Interludes may seem important to advance plot, such as the sequence half way through Halo where the player has to wait to see the movie about the Flood or the interludes in Half Life 2 where the player must wait for Alyx Vance to stop talking before being allowed to progress.
Since plot is irrelevant in games, what interludes actually become is gaps in play where the game seems to be talking to itself. They are busywork and the player is reduced to simply nudging the drama along. What works better, and the first Modern Warfare game featured a brilliant example of this, is a mission set in the past.
Use every opportunity to create play, not propaganda.
Conclusion
Aside from a few moments when it veers into storytelling, Modern Warfare 3 is a really good example of what games do well. Its storysense carries the player to locations all around the world against the backdrop of an exciting conflict and places him under pressure to try and win from the first moment through to the last.
Even if you have much smaller budgets or different kinds of game, pay attention to how Modern Warfare 3 is structured. Variables roles, a focus on playing and doing against a backdrop and a relative lack of exposition make this a very tight game, and one well worth playing.
Though never quite as emotionally connected as some other games, it’s still an excellent example of what games are.
I'm not sure I agree with the "Scripted Failure" point. This moment is a failure from the character's point of view, a failure in the game world.
However, in the real world, it's not necessarily so. The player did succeed in his mission - he has played through the level, seen the cutscene, and moves on to next levels. For the play brain that does not care about the story, this is success, not a failure.
Posted by: Account Deleted | 14 November 2011 at 10:00 AM
What you're describing is like when a Rugby player scores a try, only for it to be disallowed because of some other event on the pitch, like a foul committed by a team-mate.
He has managed to accomplish a difficult task, but his reward is taken away by circumstances beyond his control. Does he feel good anyway? Intellectually perhaps, but not truly.

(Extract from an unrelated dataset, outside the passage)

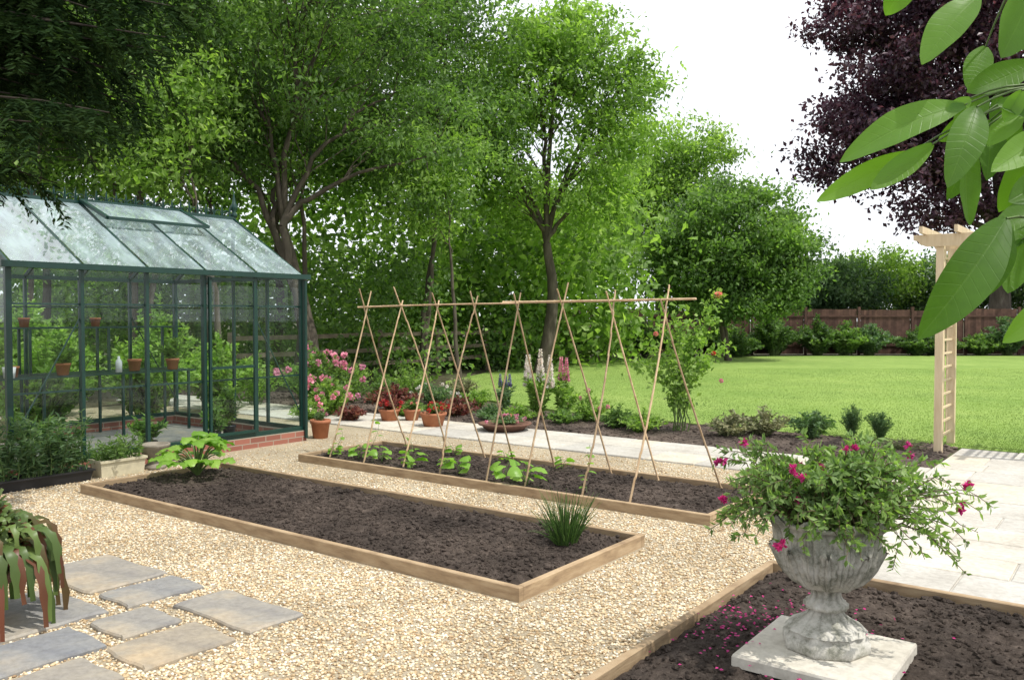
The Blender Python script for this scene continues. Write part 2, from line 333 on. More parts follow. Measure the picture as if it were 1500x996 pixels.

I'd argue that intellectual accomplishment is not enough. The play brain likes to achieve and succeed, not merely to continue, and the emotional surge from the appearance of success matters just as much as its effects.
Thanks,
Posted by: Tadhg | 14 November 2011 at 10:17 AM
In Rugby player was denied (part of) _mechanical_ reward. The score was not awarded.
In MW3, the only reward that he does not get is the story one. I haven't actually played MW3 yet, so I might be missing something, but contrast this moment with:
"In one sequence the player is Yuri trying to prevent a hostage crisis in an airport. However he is wounded and woozy, and eventually collapses and is rescued. And the user interface tells him 'Objective Completed' even though he has clearly failed."
Is this really different? The _objective_ is completed, even though the character has failed.
Posted by: Account Deleted | 15 November 2011 at 01:08 AM
Yes. Like the sequence with the family, the airport is but a moment in length and essentially just promenade.
The missions that I'm talking about are long and complex and part of the real gameplay.
Posted by: Tadhg | 15 November 2011 at 01:55 AM
Ah, I get it now. The problem is not that the play brain sees failure. It's that the play brain sees success, while art brain sees failure - and they clash.
Normally, there's no clash because objectives are achieved both in-game and in-story; and in the airport, there's no clash because the play brain didn't even become involved.